Business development success lies in having a solid strategy and consistently executing actions to affect the strategy. It takes time to see the results of your actions, but it also takes time to put in the effort necessary to even hope to see results. Frustrating but true.
I recommend my clients work on their business development plan for three months and then evaluate what results they’re seeing. Sometimes that’s measured in new business, but especially for more high value/low volume practices, that’s measured in a wider network, in more conversations about business and how to get in line to pitch a new matter. The three-month evaluation is about whether you’re seeing results, not whether you’re getting new business. If there are no results, then we have to evaluate whether it’s the plan/execution that’s faulty and a change is required, whether skills development is needed, or whether there’s something else going on. If there are some results, I counsel my clients to keep going.
The second evaluation period comes at six months. Are you seeing measurable results that indicate that you’re on the right track? Have you been invited to pitch or join a potential client’s panel of law firms? Have you built inroads in a group of potential clients and begun to develop strong relationships? Are you speaking on a bigger stage (which might be literally speaking at larger gatherings or possibly in smaller groups of carefully targeted contacts)? Have your relationships with your A-list deepened?

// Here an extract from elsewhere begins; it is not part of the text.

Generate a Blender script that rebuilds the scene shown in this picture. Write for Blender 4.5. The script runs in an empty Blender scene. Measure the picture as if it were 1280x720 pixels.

After engaging in this analysis, the next question is whether the results are strong enough to indicate that you should stay the course. It’s a more quantitative time in vs. results out inquiry. Finally, you look at the list you’ve been keeping of other ideas and determine whether you should stop something you’re doing and try one of them instead.
If you try a new idea before giving your old plans a fair trial, and especially if you do that over and over, you won’t hit momentum and you will undercut any potential of harnessing the power of consistent execution. Instead, you’ll jump from one plan to another then to another, expending lots of energy and investing lots of time and getting few results.
The Bottom Line regarding your BD plan
Take consistent action with your business development plan. Decide to engage in BD with consistency, and you’ll see results. But if you keep changing plans midstream and discover that your results are lacking, question the strength of your decision first.